_What is expected_:
Repeat the whole listing below, word for word.

_Information supplied_:
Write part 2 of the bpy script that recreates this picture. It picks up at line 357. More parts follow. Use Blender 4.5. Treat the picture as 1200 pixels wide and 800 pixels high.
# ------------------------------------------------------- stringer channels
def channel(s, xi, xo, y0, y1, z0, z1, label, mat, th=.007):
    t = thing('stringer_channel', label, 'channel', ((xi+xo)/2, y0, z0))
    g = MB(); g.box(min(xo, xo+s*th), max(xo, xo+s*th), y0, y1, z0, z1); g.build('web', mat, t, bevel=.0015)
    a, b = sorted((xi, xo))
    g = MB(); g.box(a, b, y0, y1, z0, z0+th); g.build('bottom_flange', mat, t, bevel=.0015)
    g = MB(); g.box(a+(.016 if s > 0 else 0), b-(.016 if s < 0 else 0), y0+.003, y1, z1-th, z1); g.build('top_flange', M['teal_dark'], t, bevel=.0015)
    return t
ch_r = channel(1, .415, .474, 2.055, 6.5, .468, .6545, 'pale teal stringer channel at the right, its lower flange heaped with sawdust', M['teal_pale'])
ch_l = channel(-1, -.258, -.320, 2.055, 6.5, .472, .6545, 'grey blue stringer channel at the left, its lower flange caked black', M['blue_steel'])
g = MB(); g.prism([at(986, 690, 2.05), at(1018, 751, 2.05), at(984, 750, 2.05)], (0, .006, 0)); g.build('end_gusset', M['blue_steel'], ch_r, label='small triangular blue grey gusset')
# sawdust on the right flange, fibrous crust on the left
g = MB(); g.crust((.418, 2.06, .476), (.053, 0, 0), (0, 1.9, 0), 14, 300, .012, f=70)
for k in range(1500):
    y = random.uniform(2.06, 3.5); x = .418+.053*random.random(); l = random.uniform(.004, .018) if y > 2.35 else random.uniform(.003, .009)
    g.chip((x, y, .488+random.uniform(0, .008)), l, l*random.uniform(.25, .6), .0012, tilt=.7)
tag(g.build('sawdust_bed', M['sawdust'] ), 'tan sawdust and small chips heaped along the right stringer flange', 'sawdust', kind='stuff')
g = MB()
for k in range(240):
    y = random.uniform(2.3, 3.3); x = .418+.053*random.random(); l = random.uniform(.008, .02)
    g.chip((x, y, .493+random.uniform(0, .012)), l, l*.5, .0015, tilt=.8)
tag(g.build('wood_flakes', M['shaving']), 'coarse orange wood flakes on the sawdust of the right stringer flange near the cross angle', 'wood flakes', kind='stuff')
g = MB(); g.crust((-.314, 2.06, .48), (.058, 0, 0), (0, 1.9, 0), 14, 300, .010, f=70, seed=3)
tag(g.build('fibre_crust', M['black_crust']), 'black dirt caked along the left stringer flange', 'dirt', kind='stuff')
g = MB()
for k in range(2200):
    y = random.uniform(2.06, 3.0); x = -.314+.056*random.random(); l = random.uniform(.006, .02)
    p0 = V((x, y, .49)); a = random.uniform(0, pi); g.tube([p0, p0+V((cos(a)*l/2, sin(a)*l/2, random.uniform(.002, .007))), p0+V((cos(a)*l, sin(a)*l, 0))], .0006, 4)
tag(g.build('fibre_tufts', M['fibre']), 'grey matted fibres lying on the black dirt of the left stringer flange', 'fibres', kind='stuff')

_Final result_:
Write part 2 of the bpy script that recreates this picture. It picks up at line 357. More parts follow. Use Blender 4.5. Treat the picture as 1200 pixels wide and 800 pixels high.
# ------------------------------------------------------- stringer channels
def channel(s, xi, xo, y0, y1, z0, z1, label, mat, th=.007):
    t = thing('stringer_channel', label, 'channel', ((xi+xo)/2, y0, z0))
    g = MB(); g.box(min(xo, xo+s*th), max(xo, xo+s*th), y0, y1, z0, z1); g.build('web', mat, t, bevel=.0015)
    a, b = sorted((xi, xo))
    g = MB(); g.box(a, b, y0, y1, z0, z0+th); g.build('bottom_flange', mat, t, bevel=.0015)
    g = MB(); g.box(a+(.016 if s > 0 else 0), b-(.016 if s < 0 else 0), y0+.003, y1, z1-th, z1); g.build('top_flange', M['teal_dark'], t, bevel=.0015)
    return t
ch_r = channel(1, .415, .474, 2.055, 6.5, .468, .6545, 'pale teal stringer channel at the right, its lower flange heaped with sawdust', M['teal_pale'])
ch_l = channel(-1, -.258, -.320, 2.055, 6.5, .472, .6545, 'grey blue stringer channel at the left, its lower flange caked black', M['blue_steel'])
g = MB(); g.prism([at(986, 690, 2.05), at(1018, 751, 2.05), at(984, 750, 2.05)], (0, .006, 0)); g.build('end_gusset', M['blue_steel'], ch_r, label='small triangular blue grey gusset')
# sawdust on the right flange, fibrous crust on the left
g = MB(); g.crust((.418, 2.06, .476), (.053, 0, 0), (0, 1.9, 0), 14, 300, .012, f=70)
for k in range(1500):
    y = random.uniform(2.06, 3.5); x = .418+.053*random.random(); l = random.uniform(.004, .018) if y > 2.35 else random.uniform(.003, .009)
    g.chip((x, y, .488+random.uniform(0, .008)), l, l*random.uniform(.25, .6), .0012, tilt=.7)
tag(g.build('sawdust_bed', M['sawdust'] ), 'tan sawdust and small chips heaped along the right stringer flange', 'sawdust', kind='stuff')
g = MB()
for k in range(240):
    y = random.uniform(2.3, 3.3); x = .418+.053*random.random(); l = random.uniform(.008, .02)
    g.chip((x, y, .493+random.uniform(0, .012)), l, l*.5, .0015, tilt=.8)
tag(g.build('wood_flakes', M['shaving']), 'coarse orange wood flakes on the sawdust of the right stringer flange near the cross angle', 'wood flakes', kind='stuff')
g = MB(); g.crust((-.314, 2.06, .48), (.058, 0, 0), (0, 1.9, 0), 14, 300, .010, f=70, seed=3)
tag(g.build('fibre_crust', M['black_crust']), 'black dirt caked along the left stringer flange', 'dirt', kind='stuff')
g = MB()
for k in range(2200):
    y = random.uniform(2.06, 3.0); x = -.314+.056*random.random(); l = random.uniform(.006, .02)
    p0 = V((x, y, .49)); a = random.uniform(0, pi); g.tube([p0, p0+V((cos(a)*l/2, sin(a)*l/2, random.uniform(.002, .007))), p0+V((cos(a)*l, sin(a)*l, 0))], .0006, 4)
tag(g.build('fibre_tufts', M['fibre']), 'grey matted fibres lying on the black dirt of the left stringer flange', 'fibres', kind='stuff')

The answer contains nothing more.